Event detail
Monkey Watering Plants charcoal and gouache on tea stained paper by John Kindness 2007
A new installation by John Kindness, curated by Gill Hedley
In October the contemporary gallery space at the Foundling museum will be disguised as an 18th century room to harmonise with the fine original 18th century rooms in the building. The space will be lined with hand painted wallpaper and decorative borders, among the Hogarthian scenes depicted are images based on Desperate Dan comic strips c. 1952. The elaborate borders, on closer inspection, are made up from the detritus of a modern fly-tipping site.
This is Belfast artist John Kindness’s first solo project in London, a city he has made his home for the past 6 years. Curated by Gill Hedley, the idea behind this installation comes from a long tradition of painted interiors in England, from medieval devotional painting (most of it now lost) to 18th & 19th century wallpapered rooms, to various 20th century manifestations like Stanley Spencer’s Burghclere Chapel, and Duncan Grant’s & Vanessa Bell’s Charleston. More recent additions to this history include Chris Ofilli’s ‘Upper Room’ and Francesca Lowe’s ‘Terminus’.

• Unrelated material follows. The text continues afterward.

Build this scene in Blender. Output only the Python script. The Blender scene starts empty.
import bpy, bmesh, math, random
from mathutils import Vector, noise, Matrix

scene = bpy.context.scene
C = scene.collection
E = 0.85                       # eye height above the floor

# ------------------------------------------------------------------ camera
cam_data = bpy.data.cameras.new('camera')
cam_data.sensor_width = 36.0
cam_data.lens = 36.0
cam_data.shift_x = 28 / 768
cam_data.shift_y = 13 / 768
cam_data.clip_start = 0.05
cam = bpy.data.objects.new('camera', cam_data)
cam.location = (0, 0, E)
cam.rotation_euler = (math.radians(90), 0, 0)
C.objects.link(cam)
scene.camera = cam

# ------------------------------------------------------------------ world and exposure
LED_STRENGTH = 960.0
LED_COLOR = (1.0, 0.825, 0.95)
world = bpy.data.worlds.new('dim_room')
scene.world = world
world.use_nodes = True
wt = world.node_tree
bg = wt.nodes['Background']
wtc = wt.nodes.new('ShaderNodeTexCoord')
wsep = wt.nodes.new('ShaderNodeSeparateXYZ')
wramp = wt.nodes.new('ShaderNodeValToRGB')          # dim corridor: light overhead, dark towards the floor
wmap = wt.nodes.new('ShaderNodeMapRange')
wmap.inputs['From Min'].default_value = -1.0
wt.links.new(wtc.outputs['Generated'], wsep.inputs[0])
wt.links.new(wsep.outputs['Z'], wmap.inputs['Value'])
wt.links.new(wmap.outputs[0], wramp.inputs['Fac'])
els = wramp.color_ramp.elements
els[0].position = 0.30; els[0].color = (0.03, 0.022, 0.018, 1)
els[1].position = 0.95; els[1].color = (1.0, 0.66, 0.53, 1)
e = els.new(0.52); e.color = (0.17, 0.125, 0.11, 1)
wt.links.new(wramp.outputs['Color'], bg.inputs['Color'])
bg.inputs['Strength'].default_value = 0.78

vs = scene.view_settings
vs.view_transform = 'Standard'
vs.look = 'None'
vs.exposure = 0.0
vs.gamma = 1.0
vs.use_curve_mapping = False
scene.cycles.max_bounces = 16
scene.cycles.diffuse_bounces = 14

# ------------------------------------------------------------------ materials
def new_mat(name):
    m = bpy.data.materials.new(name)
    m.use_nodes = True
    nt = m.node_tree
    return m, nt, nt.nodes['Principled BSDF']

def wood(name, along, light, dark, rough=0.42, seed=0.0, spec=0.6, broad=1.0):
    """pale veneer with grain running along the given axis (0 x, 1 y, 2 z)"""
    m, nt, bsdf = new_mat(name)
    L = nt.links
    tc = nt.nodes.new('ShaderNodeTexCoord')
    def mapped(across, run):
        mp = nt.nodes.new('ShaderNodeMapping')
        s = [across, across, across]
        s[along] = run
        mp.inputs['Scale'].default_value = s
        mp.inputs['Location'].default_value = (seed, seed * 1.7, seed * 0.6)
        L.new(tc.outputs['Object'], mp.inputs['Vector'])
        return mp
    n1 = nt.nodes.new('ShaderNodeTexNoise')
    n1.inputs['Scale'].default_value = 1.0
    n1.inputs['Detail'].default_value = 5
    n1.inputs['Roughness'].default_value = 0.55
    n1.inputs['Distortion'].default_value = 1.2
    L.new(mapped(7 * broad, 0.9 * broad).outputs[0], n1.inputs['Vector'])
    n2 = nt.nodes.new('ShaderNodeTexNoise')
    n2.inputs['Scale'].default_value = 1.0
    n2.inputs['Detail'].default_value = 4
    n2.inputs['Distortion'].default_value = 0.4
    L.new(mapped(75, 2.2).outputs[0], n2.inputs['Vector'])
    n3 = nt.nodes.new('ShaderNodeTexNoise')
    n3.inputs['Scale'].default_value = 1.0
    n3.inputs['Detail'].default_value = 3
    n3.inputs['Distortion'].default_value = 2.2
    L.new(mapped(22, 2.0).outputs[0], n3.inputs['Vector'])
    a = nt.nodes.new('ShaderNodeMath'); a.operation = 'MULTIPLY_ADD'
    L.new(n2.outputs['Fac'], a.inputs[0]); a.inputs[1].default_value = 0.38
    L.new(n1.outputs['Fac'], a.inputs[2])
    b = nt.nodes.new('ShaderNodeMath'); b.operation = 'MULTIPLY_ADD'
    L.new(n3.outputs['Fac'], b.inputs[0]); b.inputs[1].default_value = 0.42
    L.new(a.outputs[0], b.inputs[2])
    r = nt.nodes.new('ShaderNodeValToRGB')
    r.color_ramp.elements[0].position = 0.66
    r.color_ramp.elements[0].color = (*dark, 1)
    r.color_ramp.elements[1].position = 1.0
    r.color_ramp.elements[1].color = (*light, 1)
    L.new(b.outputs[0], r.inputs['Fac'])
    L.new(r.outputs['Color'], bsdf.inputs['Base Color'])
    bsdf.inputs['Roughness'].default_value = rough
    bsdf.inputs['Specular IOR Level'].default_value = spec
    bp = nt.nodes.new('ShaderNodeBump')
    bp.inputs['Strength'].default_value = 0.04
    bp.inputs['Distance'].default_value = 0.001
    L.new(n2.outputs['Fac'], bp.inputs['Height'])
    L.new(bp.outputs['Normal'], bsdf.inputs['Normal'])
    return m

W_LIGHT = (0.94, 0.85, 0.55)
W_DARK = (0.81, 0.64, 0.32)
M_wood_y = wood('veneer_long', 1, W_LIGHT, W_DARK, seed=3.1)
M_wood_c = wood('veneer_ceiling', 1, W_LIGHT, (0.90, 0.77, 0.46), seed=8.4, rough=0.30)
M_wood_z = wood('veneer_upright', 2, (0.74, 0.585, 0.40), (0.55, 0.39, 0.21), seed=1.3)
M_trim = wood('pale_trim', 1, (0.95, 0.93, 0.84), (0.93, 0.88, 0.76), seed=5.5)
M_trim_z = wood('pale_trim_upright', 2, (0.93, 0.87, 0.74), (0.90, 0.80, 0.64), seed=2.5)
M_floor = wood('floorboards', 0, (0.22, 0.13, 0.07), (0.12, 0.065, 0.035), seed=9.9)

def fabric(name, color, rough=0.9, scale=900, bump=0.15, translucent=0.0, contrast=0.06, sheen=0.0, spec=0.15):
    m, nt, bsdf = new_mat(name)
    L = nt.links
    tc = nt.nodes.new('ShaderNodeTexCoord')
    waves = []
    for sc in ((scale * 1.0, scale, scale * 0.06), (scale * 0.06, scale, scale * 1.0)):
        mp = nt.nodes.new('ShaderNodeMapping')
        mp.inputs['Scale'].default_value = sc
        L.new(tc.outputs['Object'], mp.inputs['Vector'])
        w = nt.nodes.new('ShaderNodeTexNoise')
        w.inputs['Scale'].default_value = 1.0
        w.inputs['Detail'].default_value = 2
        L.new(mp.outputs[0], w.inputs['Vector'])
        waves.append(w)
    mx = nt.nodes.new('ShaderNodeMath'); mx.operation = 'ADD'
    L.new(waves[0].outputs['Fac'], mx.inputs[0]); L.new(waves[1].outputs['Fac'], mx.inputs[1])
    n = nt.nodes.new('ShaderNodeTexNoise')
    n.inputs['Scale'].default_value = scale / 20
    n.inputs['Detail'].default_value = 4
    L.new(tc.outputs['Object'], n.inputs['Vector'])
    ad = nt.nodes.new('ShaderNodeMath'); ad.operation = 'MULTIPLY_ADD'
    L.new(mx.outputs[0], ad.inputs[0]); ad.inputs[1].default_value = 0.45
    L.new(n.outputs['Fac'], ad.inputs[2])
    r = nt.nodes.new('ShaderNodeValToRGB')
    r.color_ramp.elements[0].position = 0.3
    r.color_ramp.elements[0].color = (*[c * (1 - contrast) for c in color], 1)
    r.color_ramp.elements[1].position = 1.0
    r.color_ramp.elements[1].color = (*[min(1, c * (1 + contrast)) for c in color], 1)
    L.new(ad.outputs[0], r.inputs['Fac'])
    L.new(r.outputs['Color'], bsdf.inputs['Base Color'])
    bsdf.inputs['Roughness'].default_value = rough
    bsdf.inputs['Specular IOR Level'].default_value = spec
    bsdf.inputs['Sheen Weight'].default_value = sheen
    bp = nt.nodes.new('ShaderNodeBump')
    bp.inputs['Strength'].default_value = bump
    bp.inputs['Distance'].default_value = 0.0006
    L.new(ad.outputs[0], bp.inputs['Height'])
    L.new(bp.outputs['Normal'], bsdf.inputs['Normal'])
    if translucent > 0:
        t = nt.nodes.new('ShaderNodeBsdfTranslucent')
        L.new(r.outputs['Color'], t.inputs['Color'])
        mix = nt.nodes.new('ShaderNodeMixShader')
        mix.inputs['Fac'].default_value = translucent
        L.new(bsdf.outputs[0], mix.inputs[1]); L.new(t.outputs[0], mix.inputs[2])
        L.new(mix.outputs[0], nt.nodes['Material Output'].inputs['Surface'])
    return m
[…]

The main scenes in the work are taken from Dudley Watkins's Desperate Dan comic strips and details from William Hogarth’s engravings. A school blows up, a woman gives birth to rabbits, a freemason kisses a Papal posterior, and a composition worthy of a medieval fresco cycle, involves a tar boiler, a pig trough, a boulder and an armoured car. Kindness finds the same talent for orchestrating mayhem in Hogarth and Watkins, “...they both have the ability to make the most chaotic events seem compositionally delightful. Hogarth had a unique mnemonic system for recording events in a kind of mental shorthand, while Watkins worked at a speed which made his drawing almost calligraphic.” The images are rendered by Kindness in a hybrid style that emphasises the compositional genius of these artists and owes much to vernacular painting, particularly Indian Kalighat work.
A restrained palette of mainly indigo and umber comes from a period when more vibrant dyestuffs were heavily taxed, and ‘bluepapers’ were created by the wallpaper manufacturers of the time. The scenes are painted on large panels of tea-stained paper to allow white to be used as a colour.
There will also be original works by Dudley Watkins on display, rarely available to the public kindly loaned by DC Thomson the Scottish publishers who produced the Dandy comic books in which Desperate Dan appeared. The Dandy and Desperate Dan are both celebrating their 70th year. Morris Heggie, the Editor of the Dandy from 1986 to 2006 summed up the comic strip character saying, “Desperate Dan was beyond strong, he was a force of nature, yet he had a great innocence. One morning he would defeat the massed Apaches with a frying pan, the next he would have trouble shaving”.
John Kindness has recently been commissioned to design the mosaics for St. Patrick's chapel at Westminster Cathedral, and is currently working with RIBA award winning architects Twenty Two Over Seven on a monument to the late George Best in central Belfast.